Dataset content.
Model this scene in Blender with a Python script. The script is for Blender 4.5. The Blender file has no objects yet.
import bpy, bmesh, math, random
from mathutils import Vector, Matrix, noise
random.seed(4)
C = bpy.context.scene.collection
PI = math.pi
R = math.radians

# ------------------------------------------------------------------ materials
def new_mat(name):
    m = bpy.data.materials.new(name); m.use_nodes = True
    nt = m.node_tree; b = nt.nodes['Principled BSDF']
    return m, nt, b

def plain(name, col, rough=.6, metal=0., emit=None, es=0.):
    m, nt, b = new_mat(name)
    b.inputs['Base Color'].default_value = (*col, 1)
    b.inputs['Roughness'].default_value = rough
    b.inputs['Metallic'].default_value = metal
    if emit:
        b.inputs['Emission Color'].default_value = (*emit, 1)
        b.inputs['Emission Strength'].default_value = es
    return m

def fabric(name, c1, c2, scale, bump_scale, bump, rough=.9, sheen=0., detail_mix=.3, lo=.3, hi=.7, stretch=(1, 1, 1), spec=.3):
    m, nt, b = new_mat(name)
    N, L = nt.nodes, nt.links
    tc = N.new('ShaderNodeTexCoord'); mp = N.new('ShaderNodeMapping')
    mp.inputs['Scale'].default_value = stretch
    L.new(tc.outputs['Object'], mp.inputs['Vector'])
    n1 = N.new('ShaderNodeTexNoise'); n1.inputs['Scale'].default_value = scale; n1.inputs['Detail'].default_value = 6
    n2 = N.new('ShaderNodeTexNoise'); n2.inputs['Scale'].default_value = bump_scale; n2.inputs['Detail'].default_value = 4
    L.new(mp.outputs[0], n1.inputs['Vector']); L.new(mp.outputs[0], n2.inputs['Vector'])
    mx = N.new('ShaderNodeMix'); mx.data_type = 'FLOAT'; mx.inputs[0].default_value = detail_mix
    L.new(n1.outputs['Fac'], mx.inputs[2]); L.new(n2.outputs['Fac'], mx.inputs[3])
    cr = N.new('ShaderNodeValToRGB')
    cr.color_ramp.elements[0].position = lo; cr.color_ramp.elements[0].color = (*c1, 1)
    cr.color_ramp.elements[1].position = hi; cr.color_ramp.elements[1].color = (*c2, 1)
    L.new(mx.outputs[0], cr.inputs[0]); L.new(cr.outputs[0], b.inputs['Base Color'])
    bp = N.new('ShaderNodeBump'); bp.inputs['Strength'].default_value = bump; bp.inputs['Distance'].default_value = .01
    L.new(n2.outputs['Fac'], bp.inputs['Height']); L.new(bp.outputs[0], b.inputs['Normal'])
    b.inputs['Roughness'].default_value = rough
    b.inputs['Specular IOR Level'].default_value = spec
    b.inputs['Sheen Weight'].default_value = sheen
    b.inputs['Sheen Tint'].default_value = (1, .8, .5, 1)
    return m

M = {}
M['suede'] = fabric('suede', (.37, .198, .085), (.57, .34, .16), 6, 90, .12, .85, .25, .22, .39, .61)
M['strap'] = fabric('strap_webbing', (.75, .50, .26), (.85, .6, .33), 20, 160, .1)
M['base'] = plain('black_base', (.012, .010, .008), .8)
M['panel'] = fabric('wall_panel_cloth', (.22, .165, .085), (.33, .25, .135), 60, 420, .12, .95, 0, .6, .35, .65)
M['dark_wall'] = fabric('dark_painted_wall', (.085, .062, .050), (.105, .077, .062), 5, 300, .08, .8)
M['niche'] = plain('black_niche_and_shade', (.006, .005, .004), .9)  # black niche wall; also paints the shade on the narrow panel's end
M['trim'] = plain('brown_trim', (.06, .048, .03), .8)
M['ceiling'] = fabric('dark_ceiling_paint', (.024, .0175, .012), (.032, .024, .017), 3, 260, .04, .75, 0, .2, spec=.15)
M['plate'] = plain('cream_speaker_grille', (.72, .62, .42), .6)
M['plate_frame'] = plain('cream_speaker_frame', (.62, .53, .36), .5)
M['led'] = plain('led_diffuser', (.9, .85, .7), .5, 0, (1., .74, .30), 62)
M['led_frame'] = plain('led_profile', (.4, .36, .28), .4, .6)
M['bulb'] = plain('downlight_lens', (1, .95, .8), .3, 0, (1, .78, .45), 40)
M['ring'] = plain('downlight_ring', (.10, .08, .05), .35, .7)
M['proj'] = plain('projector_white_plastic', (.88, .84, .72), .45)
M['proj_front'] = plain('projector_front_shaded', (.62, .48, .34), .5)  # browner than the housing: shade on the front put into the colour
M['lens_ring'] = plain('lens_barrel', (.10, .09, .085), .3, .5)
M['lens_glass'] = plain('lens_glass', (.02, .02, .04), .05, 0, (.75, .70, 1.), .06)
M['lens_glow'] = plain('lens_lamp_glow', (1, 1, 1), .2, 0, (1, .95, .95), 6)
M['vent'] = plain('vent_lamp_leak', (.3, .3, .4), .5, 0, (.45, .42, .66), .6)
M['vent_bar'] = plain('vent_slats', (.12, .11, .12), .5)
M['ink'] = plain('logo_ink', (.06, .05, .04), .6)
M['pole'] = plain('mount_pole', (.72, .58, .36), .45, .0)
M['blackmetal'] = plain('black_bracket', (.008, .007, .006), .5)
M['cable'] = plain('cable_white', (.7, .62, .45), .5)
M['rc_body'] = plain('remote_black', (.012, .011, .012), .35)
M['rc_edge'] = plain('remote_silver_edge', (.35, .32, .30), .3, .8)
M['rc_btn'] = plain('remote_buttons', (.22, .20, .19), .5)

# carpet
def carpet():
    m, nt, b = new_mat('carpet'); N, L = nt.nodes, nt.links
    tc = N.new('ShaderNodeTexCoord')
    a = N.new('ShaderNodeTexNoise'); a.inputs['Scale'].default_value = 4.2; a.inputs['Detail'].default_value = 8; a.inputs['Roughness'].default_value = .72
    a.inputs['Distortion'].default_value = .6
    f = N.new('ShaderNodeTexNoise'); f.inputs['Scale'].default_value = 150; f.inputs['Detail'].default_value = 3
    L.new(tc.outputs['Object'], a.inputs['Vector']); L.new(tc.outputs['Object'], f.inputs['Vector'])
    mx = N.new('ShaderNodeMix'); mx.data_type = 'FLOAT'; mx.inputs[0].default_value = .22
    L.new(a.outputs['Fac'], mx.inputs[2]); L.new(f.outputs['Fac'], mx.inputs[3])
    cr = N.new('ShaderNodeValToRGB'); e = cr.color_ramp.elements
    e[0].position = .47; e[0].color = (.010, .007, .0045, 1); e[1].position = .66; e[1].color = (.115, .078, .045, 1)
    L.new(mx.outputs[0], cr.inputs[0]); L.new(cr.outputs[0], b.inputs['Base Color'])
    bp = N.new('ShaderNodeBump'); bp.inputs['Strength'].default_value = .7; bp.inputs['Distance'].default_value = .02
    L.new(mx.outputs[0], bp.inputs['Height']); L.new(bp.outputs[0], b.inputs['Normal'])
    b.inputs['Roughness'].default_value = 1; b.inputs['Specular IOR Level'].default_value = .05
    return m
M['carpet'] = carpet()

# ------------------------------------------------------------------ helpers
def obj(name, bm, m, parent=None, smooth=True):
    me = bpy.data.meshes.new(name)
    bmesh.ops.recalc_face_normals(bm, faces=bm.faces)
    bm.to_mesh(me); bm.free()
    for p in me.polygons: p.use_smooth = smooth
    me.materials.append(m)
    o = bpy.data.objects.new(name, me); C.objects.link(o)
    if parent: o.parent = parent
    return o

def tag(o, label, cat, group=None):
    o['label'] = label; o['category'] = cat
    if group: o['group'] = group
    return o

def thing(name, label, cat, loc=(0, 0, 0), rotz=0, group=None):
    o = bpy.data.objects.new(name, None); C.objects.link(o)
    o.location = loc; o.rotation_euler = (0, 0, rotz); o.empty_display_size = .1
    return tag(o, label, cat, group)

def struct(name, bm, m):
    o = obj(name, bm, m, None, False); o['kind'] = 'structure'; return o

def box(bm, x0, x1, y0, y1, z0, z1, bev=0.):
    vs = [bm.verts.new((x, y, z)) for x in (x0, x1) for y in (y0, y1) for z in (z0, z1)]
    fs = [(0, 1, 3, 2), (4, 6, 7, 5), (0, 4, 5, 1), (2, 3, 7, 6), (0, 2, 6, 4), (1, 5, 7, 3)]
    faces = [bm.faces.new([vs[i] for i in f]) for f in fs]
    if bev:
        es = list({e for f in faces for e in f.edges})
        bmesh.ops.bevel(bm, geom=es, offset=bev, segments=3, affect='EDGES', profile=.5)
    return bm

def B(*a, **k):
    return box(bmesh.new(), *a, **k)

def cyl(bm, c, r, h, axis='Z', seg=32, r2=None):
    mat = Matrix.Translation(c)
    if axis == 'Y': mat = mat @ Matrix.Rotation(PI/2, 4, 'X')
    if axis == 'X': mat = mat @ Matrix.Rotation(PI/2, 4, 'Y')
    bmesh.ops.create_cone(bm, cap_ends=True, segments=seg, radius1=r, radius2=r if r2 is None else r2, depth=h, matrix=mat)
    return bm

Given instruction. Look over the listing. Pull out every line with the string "scene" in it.

Correct output.
Model this scene in Blender with a Python script. The script is for Blender 4.5. The Blender file has no objects yet.
C = bpy.context.scene.collection